先行許可証を提出しているかどうかの記載ということになります。

 

「先行許可」とは?

では、先行許可とはなにか。

先行許可制度とは、すでに産業廃棄物処理業の許可を持っている業者が、

その許可証の原本を呈示したり、写しを添付することで、

新たな許可申請時の添付書類を省略する方法です。

 

この説明では、よくわからないかもしれませんので、

一例を挙げてみます。

 

先行許可証提出による添付書類省略

すでに兵庫県で収集運搬業の許可を営んでいるA社があります。

このたび、大阪府でも収集運搬業の許可が必要になりました。

 

大阪府に対して、新規収集運搬の許可申請をすることになるので、

役員の住民票や登記されていないことの証明書を準備しなければいけない。

これが原則です。

 

ところが、大阪府の申請窓口で、

現に有効な兵庫県の収集運搬業の許可証の写しを申請書類に添付すると、

大阪府では、以下の書類の添付が不要になります。

・役員株主等の住民票の写し

・役員株主等の登記されていないことの証明書

 

添付書類が減るので、申請が楽になるような気がします。

公文書収集にかかる時間の短縮になり、その分早く申請が可能になります。

しかし、先行許可には、さらに時間を短縮できる利点があるのです。

 

先行許可証提出による欠格照会の省略

それは、「欠格照会の省略」というものです。

産廃業許可申請を受理した窓口では、申請書類に添付された公文書をもとにして、

欠格照会という作業を行っています。

 

犯歴がないか、社会的勢力との関わりはないか、

破産歴がないかなどは、各都道府県から警察等に照会がかけられています。

 

この照会に対して、回答が返ってくるまでの期間は、

許可申請が先へ進むことはありません。

つまり、欠格照会に審査の時間がかかっているのです。

 

この欠格照会が省略できれば、その日数分、許可が出るまでの期間は短縮できそうです。

実際、当事務所で1日も早く許可を取得したい場合は、

積極的に先行許可証を添付するようにしています。

 

それについて過去に書いた記事がありましたので、載せておきます。

行政書士が教える1日でも早く収集運搬許可を取得するための具体的な方法②

 

先行許可利用の際の注意点

この先行許可には、注意点がいくつかあります。

 

先行許可の注意点① 全ての自治体で、先行許可が使えるわけではない

先行許可証の添付を認める自治体と認めない自治体があります。

事前に電話で確認をしましょう。

 

先行許可の注意点② 全ての許可証が、先行許可証として使えるわけではない

ある県の申請では、先行許可証としてしようできる許可証の都道府県を絞っています。

たとえば、A県の許可証であれば先行許可証として利用できるが、

B県の許可証は先行許可証としては利用できない、など。

徳島県などは、許可日からの日数で使用可能かどうかの制限がありますし、

栃木県は栃木県の許可証しか先行許可証として認めていないと思います。

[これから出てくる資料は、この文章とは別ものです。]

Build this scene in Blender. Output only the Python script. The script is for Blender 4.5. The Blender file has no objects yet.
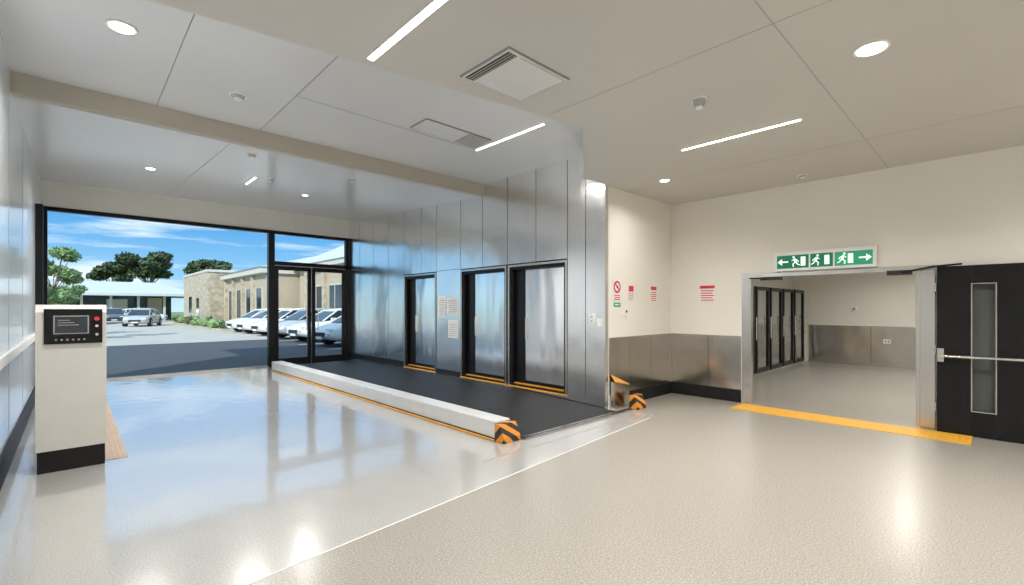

(必ずご自身で役所に確認してください)

 

先行許可の注意点③ 役員株主に変動があると、先行許可証として使えない

前回別の自治体で許可を取得した際の役員や株主と、

今回申請する際の役員株主に違いがあれば、

おそらく先行許可は認めてくれないと思います。

 

先行許可の注意点④ 「規則第9条の2第5項の規定による許可証の提出の有無」が有

冒頭に記載した、許可証の末尾の文言。

これは、先行許可を使用した許可かどうか、ということなのです。

申請時に先行許可を利用した場合、ここには「有」と記載があります。

前回の申請時に先行許可を使った場合、先行許可を利用することはできません。

つまり、末尾の記載が「有」になっている許可証は、

先行許可証にはならない、ということです。